Até os amantes têm de ser escolhidos a dedo!
“Há amantes que amam como há seda pura, seda selvagem, seda de Xangai e de Beijing.”
Agustina Bessa-Luís, A Ronda da Noite
Não percebo nada de atitudes e comportamentos em relações extraconjugais. Não sei o que é ser amásia. Não sei o que é ter um amásio. Sabendo que não tenho experiência nesta forma peculiar de viver uma vida “amorosa” paralela, porém, fiquei sempre admiradíssima com a relação badalada dos amantes Rosa Grilo e António Joaquim. Uma vez que a badalação da relação acentuou-se com os flashes da comunicação social, justamente com as cartas de amor que a Rosa enviava para as jornalistas do Correio da Manhã ou para a jornalista do programa do Hernâni Carvalho; por sua vez, o António Joaquim no julgamento remeteu-se ao silêncio, agora que foi ilibado do homicídio¹ do desgraçado Luís Grilo resolveu nos últimos dias falar até que a voz lhe doa com uma câmara de filmar à frente. Sempre se fazendo acompanhar pelo seu astuto advogado, a superstar que ganhou o Euromilhões – e não foi preciso jogar propriamente no Euromilhões promovido pela Santa Casa da Misericórdia de Lisboa – tem “papado” tudo o que é programa de entretenimento dos gurus da manhã ou da tarde dos canais generalistas, para além de ter “ido fazer uma perninha” ao carismático CM TV. E não deve ficar por aqui, devem seguir-se as entrevistas gravadas em contexto mais intimista: “o que dizem os teus olhos?”
Honra lhe seja feita: tem sido muito didáctico, pelo menos para mim: O Senhor António tem dito que a Dona Rosa sabia onde guardava as armas, as munições. Então aprendi que ter um amante não é só despachar o expediente do Kama Sutra, mas também confidenciar que por exemplo: olha querida, no meio da realização das muitas posições acrobáticas do Kama Sutra, eu tenho várias pistolas. Caso precises matar alguém as pistolas estão no fundo falso da gaveta do roupeiro, as munições estão na mesinha de cabeceira e o carregador está dentro do bibelot que está no psiché. Quase a chegar o auge, o clímax: olha meu doce não te esqueças de quando quiseres ‘limpar o sarampo” a alguém leva o silenciador e limpa bem os vestígios (o melhor será mergulhares a arma na lixívia ou no detergente com amoníaco); por favor, arruma a pistola, de preferência a que não está legal, no mesmo esconderijo onde estava antes de a levares para fazer o tiro ao alvo na almofada. Está bem querida?

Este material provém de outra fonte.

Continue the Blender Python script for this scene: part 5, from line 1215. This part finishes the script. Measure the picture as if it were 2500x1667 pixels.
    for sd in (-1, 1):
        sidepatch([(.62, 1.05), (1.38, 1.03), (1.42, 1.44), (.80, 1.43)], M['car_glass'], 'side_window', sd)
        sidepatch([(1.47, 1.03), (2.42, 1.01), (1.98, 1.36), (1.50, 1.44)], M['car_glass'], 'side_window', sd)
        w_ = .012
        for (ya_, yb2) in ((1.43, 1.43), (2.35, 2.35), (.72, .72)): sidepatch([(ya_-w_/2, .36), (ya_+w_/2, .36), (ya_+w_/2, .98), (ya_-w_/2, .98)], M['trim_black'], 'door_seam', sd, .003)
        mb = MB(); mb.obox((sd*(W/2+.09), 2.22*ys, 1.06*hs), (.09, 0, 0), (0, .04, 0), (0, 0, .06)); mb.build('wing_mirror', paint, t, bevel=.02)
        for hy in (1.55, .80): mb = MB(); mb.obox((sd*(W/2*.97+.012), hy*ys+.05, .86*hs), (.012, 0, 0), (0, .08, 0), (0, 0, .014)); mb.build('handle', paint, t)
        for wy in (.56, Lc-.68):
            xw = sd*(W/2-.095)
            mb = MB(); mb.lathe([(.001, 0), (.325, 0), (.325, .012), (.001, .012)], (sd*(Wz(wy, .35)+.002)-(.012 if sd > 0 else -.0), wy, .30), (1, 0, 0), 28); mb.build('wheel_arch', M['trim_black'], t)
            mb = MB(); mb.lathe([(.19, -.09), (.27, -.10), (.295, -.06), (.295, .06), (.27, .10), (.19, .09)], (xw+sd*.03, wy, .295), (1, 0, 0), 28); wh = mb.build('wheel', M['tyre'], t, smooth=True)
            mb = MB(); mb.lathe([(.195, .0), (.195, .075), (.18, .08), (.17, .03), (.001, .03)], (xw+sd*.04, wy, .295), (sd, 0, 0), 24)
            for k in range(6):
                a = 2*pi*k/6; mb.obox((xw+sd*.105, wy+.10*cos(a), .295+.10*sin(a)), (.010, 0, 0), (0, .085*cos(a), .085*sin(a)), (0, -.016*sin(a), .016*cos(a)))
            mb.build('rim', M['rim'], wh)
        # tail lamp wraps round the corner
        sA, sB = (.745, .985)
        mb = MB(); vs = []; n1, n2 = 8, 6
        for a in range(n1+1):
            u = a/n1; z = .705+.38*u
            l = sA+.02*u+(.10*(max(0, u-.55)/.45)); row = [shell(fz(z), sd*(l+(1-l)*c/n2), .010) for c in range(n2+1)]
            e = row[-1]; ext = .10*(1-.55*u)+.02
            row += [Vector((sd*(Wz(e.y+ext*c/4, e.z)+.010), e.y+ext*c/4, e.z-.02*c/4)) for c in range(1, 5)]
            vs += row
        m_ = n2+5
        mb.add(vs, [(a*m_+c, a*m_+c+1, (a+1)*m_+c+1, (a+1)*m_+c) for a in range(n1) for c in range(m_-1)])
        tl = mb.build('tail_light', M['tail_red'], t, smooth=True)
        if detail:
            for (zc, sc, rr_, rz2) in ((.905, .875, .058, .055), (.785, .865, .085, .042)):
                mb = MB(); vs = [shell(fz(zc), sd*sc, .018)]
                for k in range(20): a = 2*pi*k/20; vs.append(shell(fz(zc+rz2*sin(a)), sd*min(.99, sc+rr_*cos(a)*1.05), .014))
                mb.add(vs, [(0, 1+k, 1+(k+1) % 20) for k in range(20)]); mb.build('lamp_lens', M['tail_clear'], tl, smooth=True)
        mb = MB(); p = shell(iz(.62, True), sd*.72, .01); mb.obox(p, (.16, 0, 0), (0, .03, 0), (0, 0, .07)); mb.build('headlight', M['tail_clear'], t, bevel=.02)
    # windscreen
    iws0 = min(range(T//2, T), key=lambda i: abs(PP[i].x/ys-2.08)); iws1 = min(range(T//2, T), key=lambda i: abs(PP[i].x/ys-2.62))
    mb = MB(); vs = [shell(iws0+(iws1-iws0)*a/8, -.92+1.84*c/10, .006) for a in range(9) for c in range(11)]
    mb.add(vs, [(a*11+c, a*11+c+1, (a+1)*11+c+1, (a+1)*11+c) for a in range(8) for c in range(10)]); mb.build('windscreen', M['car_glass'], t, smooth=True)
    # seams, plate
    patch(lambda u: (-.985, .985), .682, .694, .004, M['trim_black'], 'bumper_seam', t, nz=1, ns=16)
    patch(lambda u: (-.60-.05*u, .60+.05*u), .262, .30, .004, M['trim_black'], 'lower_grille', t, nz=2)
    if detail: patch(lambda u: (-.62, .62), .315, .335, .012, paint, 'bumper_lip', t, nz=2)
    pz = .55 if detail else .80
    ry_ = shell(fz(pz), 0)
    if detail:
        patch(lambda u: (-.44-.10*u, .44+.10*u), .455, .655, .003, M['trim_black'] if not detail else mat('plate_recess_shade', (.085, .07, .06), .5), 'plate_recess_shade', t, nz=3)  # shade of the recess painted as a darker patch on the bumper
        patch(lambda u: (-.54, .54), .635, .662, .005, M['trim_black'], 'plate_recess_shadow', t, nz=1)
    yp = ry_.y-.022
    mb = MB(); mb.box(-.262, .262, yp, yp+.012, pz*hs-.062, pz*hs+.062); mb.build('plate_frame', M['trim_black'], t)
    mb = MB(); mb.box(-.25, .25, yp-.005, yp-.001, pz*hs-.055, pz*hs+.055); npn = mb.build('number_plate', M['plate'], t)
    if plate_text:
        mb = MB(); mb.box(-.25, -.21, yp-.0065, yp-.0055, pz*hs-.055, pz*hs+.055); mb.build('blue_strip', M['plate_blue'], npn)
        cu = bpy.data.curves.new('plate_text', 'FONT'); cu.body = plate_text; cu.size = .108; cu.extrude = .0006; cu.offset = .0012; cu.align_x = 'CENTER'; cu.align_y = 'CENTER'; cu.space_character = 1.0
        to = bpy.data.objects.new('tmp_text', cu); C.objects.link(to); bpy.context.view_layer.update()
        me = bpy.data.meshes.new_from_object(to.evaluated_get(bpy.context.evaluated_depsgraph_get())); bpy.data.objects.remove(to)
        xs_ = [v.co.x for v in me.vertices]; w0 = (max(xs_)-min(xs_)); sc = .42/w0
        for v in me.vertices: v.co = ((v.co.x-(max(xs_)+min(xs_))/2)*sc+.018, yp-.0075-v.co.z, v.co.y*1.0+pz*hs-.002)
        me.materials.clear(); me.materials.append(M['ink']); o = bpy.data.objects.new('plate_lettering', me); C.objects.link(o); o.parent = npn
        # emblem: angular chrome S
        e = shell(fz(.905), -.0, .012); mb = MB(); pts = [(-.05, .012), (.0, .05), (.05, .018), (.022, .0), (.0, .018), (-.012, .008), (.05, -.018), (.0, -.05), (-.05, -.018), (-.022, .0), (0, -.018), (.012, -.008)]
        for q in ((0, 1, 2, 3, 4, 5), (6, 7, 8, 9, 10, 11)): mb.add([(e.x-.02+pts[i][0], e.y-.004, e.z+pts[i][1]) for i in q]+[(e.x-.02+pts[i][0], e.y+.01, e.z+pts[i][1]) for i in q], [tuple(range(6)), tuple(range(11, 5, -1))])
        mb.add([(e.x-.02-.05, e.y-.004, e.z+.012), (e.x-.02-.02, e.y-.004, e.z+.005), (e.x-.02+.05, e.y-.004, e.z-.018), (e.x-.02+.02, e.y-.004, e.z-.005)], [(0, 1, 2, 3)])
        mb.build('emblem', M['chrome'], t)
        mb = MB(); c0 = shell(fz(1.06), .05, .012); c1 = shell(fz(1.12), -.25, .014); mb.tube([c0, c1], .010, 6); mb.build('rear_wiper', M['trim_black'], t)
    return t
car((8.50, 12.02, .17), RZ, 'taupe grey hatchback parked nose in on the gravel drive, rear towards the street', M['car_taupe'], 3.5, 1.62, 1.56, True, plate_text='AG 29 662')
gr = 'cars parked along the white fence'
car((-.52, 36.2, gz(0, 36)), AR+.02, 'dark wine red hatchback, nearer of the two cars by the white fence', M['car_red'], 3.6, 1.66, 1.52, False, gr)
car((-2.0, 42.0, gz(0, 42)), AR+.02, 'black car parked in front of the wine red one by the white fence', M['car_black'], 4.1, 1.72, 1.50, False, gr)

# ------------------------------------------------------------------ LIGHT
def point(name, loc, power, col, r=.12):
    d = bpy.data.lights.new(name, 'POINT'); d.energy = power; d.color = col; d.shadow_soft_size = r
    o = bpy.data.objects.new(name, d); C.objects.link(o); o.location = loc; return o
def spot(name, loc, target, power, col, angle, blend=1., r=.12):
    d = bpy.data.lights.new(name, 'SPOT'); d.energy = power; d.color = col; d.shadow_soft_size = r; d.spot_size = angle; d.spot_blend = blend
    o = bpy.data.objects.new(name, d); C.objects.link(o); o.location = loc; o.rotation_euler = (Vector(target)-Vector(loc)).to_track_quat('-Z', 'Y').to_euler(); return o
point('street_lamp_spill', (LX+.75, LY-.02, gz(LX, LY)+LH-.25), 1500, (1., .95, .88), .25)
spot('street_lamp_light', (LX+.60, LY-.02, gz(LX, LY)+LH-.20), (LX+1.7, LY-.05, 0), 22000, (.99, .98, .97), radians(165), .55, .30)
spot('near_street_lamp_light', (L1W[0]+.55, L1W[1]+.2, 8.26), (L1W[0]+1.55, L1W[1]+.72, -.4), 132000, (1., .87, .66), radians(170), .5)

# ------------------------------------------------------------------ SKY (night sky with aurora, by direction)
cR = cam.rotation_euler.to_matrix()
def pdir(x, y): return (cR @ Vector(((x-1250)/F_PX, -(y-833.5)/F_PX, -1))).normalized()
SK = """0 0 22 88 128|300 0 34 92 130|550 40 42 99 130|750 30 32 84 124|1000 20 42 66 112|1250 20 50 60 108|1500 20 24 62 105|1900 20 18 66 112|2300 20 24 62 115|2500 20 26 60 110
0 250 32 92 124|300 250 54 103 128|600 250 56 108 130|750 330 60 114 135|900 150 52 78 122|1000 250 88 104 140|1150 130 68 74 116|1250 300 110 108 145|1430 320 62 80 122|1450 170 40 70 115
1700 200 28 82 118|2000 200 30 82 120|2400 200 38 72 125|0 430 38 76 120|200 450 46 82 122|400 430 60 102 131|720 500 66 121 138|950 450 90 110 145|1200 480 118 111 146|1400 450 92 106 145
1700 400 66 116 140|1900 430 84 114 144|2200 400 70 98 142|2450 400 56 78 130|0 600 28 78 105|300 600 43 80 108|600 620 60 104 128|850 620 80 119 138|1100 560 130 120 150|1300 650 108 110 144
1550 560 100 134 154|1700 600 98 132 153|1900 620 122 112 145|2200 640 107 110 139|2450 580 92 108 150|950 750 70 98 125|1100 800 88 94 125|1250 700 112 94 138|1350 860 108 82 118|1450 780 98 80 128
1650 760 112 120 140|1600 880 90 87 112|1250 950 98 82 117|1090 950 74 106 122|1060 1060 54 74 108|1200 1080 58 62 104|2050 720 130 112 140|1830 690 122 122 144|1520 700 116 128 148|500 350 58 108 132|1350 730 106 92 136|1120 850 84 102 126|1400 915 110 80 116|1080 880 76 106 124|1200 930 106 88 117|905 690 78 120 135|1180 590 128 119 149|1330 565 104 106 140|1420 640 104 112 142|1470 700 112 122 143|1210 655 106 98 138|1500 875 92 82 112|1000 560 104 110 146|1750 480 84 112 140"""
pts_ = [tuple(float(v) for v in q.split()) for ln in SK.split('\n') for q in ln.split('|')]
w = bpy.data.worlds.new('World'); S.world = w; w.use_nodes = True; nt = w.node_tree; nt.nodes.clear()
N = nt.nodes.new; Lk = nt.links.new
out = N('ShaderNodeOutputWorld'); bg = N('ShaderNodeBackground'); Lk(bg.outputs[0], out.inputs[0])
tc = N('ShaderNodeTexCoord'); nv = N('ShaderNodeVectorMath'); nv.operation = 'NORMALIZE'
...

Fica-se atónita quando ambos têm sempre dito que esta relação clandestina era a prazo. Seria para passar o tempo, como devem ser, suponho, todas as relações extraconjugais e no fim de contas partilhavam e dividiam assuntos como se fossem um casal assumido, só apenas viviam em casas separadas. Ora a senhora sabia das várias armas, onde estavam guardadas e até as mostrou... É estranho. “O adultério tem o seu horário, como a calista e as provas na modista tinham o seu”², por isso, não venham com histórias que os amantes falam de assuntos íntimos ou segredos pessoais, sob pena de tornar a relação séria e dar esperança que vão cada um divorciar-se do marido corno e da mulher cornélia, respectivamente. E não é isso que se pretende. Porque quem tem amantes é para manter sempre o casamento, caso contrário colocavam um ponto final no relacionamento firmado no cartório, indo à conquista de novas experiências sem a preocupação de inventar reuniões fictícias para não jantar em casa com a esposa e os filhos.

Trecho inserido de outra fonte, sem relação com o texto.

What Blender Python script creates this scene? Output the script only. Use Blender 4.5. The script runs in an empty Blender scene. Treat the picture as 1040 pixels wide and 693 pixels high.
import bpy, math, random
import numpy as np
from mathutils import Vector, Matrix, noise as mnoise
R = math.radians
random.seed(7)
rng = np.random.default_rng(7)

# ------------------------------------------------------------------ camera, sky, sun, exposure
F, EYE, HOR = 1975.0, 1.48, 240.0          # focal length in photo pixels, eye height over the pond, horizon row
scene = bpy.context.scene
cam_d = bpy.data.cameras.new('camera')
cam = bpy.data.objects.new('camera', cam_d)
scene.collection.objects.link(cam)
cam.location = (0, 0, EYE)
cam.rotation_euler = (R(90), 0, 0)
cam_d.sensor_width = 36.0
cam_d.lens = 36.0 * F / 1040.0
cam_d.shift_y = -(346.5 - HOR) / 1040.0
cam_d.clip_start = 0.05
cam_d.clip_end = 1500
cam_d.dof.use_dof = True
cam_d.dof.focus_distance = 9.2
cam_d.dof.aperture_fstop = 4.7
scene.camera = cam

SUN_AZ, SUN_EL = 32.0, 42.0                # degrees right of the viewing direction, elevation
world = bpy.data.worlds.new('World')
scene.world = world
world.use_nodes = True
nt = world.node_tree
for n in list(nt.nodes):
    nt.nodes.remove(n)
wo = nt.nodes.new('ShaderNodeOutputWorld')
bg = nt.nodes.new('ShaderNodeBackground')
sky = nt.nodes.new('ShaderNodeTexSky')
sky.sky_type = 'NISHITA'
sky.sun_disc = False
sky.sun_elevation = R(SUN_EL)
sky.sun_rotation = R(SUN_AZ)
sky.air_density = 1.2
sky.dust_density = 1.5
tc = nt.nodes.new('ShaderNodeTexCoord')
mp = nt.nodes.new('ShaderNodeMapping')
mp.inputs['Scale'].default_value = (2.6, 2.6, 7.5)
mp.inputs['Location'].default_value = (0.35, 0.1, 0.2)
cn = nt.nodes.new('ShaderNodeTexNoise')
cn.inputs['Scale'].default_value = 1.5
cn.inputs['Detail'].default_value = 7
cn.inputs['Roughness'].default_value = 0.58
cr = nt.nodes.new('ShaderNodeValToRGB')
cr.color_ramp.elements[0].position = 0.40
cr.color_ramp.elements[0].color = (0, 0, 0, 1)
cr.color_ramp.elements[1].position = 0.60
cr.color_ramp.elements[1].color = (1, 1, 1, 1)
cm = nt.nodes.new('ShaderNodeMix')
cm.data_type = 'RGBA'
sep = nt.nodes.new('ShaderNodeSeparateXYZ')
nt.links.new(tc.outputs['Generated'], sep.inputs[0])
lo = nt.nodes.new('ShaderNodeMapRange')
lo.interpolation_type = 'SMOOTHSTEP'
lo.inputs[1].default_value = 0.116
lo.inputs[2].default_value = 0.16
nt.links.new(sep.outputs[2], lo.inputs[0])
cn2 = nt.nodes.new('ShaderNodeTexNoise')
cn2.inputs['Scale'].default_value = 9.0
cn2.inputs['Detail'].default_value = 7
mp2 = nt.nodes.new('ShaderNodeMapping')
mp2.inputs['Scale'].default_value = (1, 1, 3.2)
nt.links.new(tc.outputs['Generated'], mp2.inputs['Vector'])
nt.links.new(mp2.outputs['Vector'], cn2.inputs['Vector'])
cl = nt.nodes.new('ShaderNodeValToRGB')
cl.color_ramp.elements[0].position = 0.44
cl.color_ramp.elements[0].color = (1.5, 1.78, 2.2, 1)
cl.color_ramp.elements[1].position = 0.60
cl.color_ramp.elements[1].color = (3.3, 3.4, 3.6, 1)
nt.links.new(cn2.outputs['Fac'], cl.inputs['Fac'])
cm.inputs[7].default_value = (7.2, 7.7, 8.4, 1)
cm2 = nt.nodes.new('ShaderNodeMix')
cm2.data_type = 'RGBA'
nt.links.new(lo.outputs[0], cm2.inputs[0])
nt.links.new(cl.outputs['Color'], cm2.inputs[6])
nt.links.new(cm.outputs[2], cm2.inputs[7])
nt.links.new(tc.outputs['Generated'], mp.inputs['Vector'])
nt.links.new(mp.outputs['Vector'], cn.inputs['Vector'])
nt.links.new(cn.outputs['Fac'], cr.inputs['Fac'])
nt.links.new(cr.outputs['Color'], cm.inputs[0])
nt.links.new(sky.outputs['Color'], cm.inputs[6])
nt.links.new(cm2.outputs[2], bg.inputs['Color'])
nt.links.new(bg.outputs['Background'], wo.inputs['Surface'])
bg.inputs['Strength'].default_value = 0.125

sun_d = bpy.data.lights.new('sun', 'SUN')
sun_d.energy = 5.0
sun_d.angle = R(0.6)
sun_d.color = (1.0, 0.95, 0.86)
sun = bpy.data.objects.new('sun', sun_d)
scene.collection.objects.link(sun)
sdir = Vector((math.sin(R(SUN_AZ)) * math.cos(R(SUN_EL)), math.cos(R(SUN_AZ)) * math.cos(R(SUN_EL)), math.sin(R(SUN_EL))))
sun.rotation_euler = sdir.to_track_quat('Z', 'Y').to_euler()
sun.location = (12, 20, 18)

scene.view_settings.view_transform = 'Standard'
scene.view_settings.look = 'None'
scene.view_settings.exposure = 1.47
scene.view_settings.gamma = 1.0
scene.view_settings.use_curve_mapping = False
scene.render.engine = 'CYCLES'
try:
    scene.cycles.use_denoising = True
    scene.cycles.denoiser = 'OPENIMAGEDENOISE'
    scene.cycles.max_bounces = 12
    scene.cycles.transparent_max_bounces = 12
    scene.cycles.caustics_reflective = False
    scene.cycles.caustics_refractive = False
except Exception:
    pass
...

Este ensinamento vou guardá-lo com muito carinho enquanto eu viver. Caso eu pretenda “pular a cerca” vou ser criteriosa na escolha do meu amásio. Se não me contar todos os seus segredos surreais e principalmente aqueles gostos pela ilegalidade não está apto para ser um amante ideal. Obrigatoriamente tenho de procurar outro substituto para ser meu amante. O mercado de potenciais amantes deve estar pela hora da morte…
“– Um homem só tem verdadeiramente ciúme da mulher se ela o engana com alguém que a ele lhe agrada. Nesse caso, o processo das afinidades funciona no sentido de ser combatido, o que faz intervir a ideia de morte.”³.
N.B.
¹O Senhor António Joaquim foi ilibado baseado no critério “in dubio pro reo”, coisa diferente é ter sido inocentado. A estratégia da sua defesa foi descredibilizar as provas apresentadas pela Polícia Judiciária, argumentando sempre com base na dúvida. Na dúvida beneficia-se o réu. A dúvida ao contrário persistirá. Inocente… Ou culpado?;
² Agustina Bessa-Luís, A Ronda da Noite;
³ Agustina Bessa-Luís, As Terras do Risco.